Return the number of lines holding "plain", with nothing added.

# # # # #

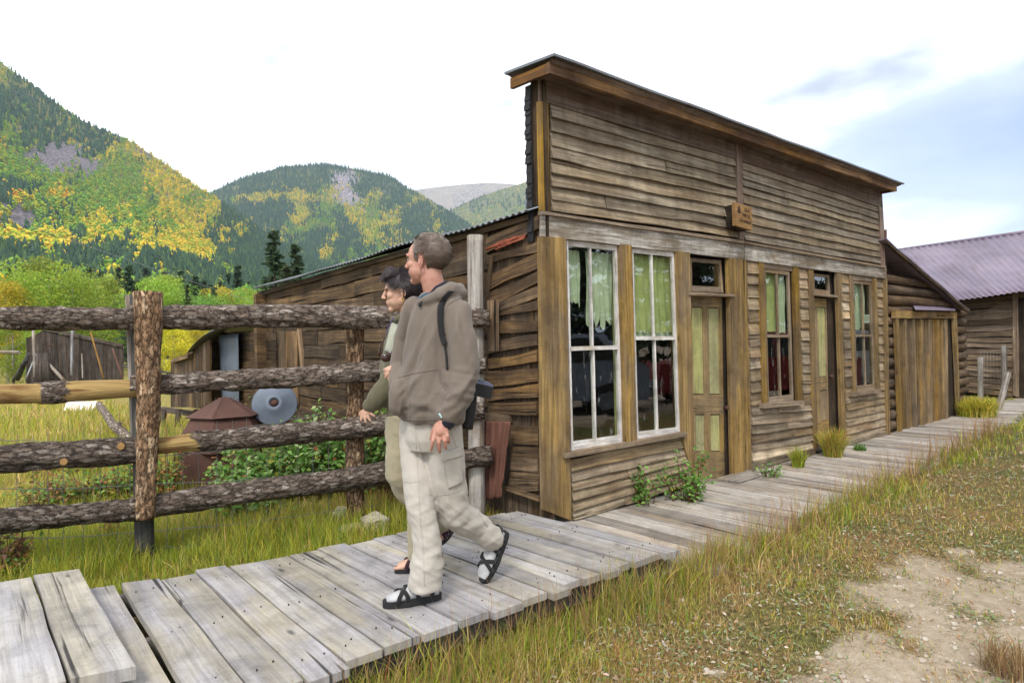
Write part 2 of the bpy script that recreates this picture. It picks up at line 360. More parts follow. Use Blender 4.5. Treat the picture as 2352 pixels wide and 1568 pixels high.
M['galv'] = corr_metal('galvanised_corrugated', (.19, .21, .235), (.14, .15, .17), (.15, .12, .10))
M['bluesheet'] = plain('blue_grey_sheet', (.14, .165, .215), .5, .3, 3, .1, .4, .2, c2=(.09, .11, .14))
M['rust'] = plain('rusty_sheet', (.125, .066, .052), .8, .4, 5, .4, .2, .2, c2=(.085, .045, .036))
M['rustred'] = plain('rusty_red_sheet', (.17, .078, .055), .8, .4, 5, .4, .2, .1, c2=(.13, .06, .045))
M['curtain'] = plain('pale_curtain', (.56, .61, .44), .9, .15, 5, .1, c2=(.42, .48, .32))
M['curtain2'] = plain('yellow_curtain', (.50, .52, .22), .9, .2, 5, .1, c2=(.34, .38, .14))
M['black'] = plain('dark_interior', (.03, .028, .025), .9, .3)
M['tar'] = plain('black_tar_paper', (.022, .021, .022), .7, .3)
M['wire'] = plain('fence_wire', (.26, .27, .27), .5, .2, metal=.6)
M['stone'] = plain('pale_stone', (.50, .45, .38), .85, .35, 7, .5, c2=(.33, .27, .21))
# ================================================================ GROUND
PZ = 0.0; HAZE_D = .00014
E0, E1 = G(1548, 1257), G(1185, 1170)                  # right end of the near platform: front, back
Q0, Q1 = G(826, 1513), G(277, 1334)
fdir = (E0 - Q0).normalized(); bdir = (E1 - Q1).normalized()
def signed(p, a, d):                                    # distance to the right/front of line a->d
    return (p.x - a.x) * d.y - (p.y - a.y) * d.x
W0 = G(2230, 965, ZW); WB0 = F0.copy()
W1 = G(1905, 1165, ZW)
WF0, WF1 = G(1750, 1243, ZW), G(2285, 985, ZW)         # street edge of the far walk
wfd = (WF1 - WF0).normalized()
FP0 = G(332, 1287, -.20); FP1 = G(815, 1203, -.16); FP2 = G(1091, 1158, -.14)
def gh(x, y):
    """ground height"""
    v = Vector((x, y, 0)); s = (v - F0).dot(DV); o = (v - F0).dot(NV)
    z = -.21 + .06 * min(max((s + 1) / 3, 0), 1)
    # verge bulge next to the far walk, and the lower dirt road beyond
    if o > 1.3 and s > -.5: z += .04 * math.exp(-((o - 2.0) / .8) ** 2)
    if o > 2.8: z -= .03 * min((o - 2.8) / 3, 1)
    z += .035 * noise.noise((x * .55, y * .55, 3)) + .012 * noise.noise((x * 2.3, y * 2.3, 1))
    if o < 0 or s < -.4: z += .02 * noise.noise((x * .3, y * .3, 9))
    if s > 9: z += .0
    d = math.hypot(x, y)
    if d > 14 and x < y * .3: z -= .5 * min((d - 14) / 30, 1)
    return z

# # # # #

*Full response:*
9